Onde a Bienal de São Paulo se encontra com a publicidade e na esquina das instalações, esses horrendos artefatos me lembram muito os tão famosos anúncios moderninhos que os publicitários ``babam" nas páginas da revista Archive, que deve receber uma forte influência da Documenta de Kassel, na Alemanha. Esses anúncios e comerciais sem pés nem cabeça, iguais às instalações da Bienal, que nem mesmo nada têm de modernas, pois o Joseph Beuys já fazia isto, só que direito, há 40 anos atrás. Se olharem com atenção cada uma das instalações, encontrarão uma relação direta ao caos criativo da chamada ``propaganda jovem", ou ``moderna". A grosseria e a tônica desse estilo de arte, ao contrário do que se espera de uma obra que deve ser a expressão do refinamento artístico e intelectual. Na Bienal vale tudo: tijolos, livros velhos, ferros retorcidos, panos rasgados e muito lixo.
Oras, o Kurt Schwitters lá pelos anos 30 fez, na sua casa, uma escultura de lixo até chegar no teto, furou o primeiro andar e continuou o seu trabalho de catar lixo na rua e continuar a sua obra, até chegar ao telhado. Como era impossível deter o seu ímpeto artístico, ele furou o telhado e continuou... Este grande artista dadaísta, é um dos meus prediletos. Isto é que era moderno, luta pelo novo, pela investigação. É, sem dúvida, um mestre de tipografia moderna e da estrutura gráfica da propaganda européia.
Os instaladores da Bienal não arranjariam emprego, nem de encanadores, muito menos de pedreiros ou serralheiros, porque nem mesmo o ofício eles aprenderam.
Mas isto não é culpa dos ``artistas", são os curadores desavisados e desconhecedores da real função da arte, que ficam inventando moda daquilo que nada entendem, parecidos com muitos diretores de criação na propaganda que, na procura de novas idéias dentro de cabeças com poucas idéias, encontra no caos e no amadorismo uma linguagem enganadora de algo que, para os olhos pouco conhecedores da matéria, parece moderno, talvez por ser sujo, borrado, fora de foco, gritado, riscado, sem nexo, sem texto, sem ritmo, sem história, sem idéia, sem conceito, sem objetivo... isto é vendido como ``moderno", assim como os curadores venderam para a direção da Bienal todo o terremoto artístico das instalações.

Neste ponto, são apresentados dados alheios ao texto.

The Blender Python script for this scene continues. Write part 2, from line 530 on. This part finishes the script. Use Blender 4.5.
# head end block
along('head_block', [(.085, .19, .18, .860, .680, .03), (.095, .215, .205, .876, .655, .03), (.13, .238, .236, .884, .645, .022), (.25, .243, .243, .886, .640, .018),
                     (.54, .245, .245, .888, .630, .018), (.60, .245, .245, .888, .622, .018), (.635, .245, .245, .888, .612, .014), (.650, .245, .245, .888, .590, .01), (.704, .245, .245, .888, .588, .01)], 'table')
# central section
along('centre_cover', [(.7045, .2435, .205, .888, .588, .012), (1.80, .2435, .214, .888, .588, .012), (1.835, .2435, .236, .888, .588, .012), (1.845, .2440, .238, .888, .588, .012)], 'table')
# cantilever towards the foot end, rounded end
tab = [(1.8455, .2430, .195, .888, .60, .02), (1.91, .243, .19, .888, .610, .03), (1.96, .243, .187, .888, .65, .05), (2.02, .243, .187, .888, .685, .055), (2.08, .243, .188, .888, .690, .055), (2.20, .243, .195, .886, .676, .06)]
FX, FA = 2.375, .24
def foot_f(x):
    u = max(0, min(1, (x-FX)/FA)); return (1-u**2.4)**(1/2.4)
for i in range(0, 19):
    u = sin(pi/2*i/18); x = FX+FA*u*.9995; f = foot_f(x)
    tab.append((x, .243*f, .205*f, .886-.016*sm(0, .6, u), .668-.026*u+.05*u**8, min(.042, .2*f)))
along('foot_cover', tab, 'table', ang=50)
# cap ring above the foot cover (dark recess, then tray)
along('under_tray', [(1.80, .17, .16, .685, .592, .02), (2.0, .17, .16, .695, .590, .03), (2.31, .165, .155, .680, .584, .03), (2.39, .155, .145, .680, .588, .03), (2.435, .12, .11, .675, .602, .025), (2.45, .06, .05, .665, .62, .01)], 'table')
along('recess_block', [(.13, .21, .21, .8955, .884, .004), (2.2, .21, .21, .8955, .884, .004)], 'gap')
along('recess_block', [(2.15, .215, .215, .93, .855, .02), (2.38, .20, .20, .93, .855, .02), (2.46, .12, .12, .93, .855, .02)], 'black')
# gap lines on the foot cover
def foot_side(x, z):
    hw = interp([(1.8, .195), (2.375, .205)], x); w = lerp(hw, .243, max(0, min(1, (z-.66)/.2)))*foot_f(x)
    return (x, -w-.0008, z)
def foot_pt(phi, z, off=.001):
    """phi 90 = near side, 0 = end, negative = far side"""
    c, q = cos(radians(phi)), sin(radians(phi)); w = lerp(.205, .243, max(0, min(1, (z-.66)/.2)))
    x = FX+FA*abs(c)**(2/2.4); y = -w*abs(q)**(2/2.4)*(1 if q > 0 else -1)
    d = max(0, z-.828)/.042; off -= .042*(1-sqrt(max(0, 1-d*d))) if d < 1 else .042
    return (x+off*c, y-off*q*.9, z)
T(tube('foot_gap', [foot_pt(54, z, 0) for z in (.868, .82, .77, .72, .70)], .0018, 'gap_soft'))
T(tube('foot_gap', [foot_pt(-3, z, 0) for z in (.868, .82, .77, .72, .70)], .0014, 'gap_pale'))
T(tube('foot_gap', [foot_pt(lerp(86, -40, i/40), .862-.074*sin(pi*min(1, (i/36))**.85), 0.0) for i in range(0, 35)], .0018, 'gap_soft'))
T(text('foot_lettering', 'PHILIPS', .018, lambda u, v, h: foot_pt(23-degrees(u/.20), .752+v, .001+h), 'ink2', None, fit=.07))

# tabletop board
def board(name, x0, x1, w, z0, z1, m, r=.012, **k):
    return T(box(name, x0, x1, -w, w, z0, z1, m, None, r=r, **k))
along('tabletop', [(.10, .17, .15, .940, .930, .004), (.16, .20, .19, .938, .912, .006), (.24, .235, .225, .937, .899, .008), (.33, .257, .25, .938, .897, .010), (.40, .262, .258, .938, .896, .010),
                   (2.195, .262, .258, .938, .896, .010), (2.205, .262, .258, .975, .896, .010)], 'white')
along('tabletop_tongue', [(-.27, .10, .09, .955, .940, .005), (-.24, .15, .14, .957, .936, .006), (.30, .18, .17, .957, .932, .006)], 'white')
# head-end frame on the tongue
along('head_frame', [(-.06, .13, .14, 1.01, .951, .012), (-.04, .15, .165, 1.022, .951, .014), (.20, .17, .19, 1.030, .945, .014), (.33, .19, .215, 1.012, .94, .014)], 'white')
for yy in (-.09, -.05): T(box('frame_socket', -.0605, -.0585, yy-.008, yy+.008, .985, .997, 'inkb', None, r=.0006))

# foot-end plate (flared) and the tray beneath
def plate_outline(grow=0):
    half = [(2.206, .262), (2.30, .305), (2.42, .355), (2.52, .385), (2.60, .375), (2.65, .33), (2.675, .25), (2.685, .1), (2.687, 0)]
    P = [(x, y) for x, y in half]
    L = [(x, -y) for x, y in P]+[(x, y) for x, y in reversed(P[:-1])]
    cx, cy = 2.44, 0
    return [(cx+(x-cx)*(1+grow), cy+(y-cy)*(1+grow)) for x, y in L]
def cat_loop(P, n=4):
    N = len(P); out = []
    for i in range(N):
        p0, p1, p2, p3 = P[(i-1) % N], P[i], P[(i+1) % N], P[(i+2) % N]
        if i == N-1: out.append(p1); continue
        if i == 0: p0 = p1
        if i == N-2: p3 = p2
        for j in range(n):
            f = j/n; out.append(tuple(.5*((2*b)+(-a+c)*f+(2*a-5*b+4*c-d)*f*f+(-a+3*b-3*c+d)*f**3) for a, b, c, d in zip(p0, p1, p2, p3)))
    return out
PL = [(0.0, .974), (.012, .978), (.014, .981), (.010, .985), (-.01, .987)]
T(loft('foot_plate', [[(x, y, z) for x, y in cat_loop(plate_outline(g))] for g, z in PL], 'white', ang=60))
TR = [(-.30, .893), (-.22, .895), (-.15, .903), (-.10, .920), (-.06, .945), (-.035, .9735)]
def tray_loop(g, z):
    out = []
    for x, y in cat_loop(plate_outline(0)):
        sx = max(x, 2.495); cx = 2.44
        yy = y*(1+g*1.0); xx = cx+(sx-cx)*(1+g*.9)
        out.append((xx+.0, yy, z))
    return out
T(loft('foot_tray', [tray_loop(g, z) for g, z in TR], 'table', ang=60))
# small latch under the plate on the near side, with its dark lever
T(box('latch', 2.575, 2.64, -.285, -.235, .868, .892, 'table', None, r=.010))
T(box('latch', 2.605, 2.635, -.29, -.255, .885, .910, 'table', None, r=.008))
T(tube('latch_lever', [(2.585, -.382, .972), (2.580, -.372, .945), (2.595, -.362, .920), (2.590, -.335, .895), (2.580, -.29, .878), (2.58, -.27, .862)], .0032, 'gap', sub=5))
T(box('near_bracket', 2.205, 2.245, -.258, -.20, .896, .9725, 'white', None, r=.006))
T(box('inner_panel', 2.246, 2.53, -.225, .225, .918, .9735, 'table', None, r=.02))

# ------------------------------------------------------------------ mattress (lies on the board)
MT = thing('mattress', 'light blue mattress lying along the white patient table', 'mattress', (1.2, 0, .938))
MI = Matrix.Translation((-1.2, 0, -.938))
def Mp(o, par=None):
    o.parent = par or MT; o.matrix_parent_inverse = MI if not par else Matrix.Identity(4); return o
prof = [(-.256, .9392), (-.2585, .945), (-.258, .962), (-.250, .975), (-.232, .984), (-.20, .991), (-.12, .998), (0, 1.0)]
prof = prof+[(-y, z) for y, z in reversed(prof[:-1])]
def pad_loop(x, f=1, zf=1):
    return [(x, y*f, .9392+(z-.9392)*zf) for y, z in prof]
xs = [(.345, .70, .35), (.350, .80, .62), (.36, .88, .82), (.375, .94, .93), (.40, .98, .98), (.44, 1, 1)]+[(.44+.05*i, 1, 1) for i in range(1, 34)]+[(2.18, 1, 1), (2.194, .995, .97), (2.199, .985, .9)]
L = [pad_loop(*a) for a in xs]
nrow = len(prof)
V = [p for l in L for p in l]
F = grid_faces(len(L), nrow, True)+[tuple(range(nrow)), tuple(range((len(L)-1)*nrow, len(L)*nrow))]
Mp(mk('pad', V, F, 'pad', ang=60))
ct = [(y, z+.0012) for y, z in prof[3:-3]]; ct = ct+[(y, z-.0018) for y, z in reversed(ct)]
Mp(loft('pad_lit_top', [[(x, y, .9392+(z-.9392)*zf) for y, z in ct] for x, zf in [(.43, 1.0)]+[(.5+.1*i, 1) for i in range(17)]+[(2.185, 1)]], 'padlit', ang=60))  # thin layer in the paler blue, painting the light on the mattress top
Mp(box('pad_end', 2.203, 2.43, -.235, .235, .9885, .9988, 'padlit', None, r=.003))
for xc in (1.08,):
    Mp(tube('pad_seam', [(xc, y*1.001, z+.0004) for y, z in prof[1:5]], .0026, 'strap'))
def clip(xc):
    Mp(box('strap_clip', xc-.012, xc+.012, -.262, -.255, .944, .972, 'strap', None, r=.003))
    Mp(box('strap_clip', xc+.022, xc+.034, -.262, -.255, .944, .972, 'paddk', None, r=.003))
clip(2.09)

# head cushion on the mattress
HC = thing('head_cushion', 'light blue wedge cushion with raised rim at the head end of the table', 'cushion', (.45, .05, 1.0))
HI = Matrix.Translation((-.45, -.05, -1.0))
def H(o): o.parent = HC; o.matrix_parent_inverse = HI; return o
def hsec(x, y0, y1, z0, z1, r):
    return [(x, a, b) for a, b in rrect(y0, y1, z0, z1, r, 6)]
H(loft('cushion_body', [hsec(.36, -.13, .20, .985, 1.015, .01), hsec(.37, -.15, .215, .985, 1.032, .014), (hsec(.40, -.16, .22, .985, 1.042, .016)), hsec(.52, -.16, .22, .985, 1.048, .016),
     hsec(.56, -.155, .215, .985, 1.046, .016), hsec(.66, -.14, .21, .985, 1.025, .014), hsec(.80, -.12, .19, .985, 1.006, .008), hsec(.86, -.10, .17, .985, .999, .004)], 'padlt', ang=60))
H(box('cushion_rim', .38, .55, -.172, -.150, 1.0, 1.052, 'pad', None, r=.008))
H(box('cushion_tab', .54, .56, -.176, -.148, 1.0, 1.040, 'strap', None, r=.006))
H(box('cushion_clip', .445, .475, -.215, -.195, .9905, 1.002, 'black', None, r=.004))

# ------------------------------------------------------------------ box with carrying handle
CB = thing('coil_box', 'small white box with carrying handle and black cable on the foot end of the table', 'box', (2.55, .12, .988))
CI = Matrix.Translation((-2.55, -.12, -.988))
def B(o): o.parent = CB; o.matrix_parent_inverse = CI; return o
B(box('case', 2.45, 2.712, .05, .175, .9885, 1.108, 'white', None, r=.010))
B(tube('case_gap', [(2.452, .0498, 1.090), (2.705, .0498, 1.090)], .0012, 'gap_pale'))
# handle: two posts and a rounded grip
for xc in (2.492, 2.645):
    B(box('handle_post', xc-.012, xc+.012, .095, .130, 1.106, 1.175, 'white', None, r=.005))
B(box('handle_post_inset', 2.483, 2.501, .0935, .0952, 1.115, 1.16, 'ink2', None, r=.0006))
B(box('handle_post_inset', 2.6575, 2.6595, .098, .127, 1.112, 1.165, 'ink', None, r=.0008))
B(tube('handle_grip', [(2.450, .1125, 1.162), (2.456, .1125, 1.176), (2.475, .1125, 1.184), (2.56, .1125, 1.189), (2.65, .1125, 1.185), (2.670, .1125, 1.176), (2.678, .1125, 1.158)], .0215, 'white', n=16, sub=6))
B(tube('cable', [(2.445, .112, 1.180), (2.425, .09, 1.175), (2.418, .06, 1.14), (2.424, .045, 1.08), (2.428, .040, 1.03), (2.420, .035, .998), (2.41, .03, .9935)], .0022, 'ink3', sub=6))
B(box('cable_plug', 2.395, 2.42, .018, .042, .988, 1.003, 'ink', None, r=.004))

Nem mesmo a presença do maravilhoso pintor Torres Garcia, nascido no Uruguai de pai catalão, passou boa parte da sua vida pintando em Barcelona, extremamente sensível de estilo novecentista clássico, rompeu com essa tendência influenciado pelo novo conceito denominado ``Universalismo Construtivo".
A minha predileção são as suas estações de trem, pequenos quadrinhos com uma pintura singela. É um pintor importante mas, jamais fantástico. Certamente, se fosse publicitário, faria campanhas como as dos calçados ``Timberland", tudo no seu lugar, uma criação sólida e profunda, colorindo suas fotos sobre as terras ``marrom" e os comerciais suaves usando trilhas de Debussy...
O mestre russo Kasimir Malévitch tem um pouco mais de magnitude, tão somente pelos seus temas mais sociais e mais políticos. Ele seria ideal para diretor de criação de uma agência que pretende agredir o consumidor com assuntos polêmicos, talvez cuidando de contas como jeans, fast food, refrigerantes, etc.
Não estranhem se descobrirem que muitos dos grandes artistas do século XX, um dia, foram publicitários, mas nenhum deles está nesta Bienal, já estiveram nas grandes Bienais do tempo em que eram dirigidas pelo seu fundador Ciccilo Matarazzo.
Mas, uma coisa reconheço, assim como fazem os publicitários que se apelidam de jovens, o ponto alto da Bienal foi a badalação social.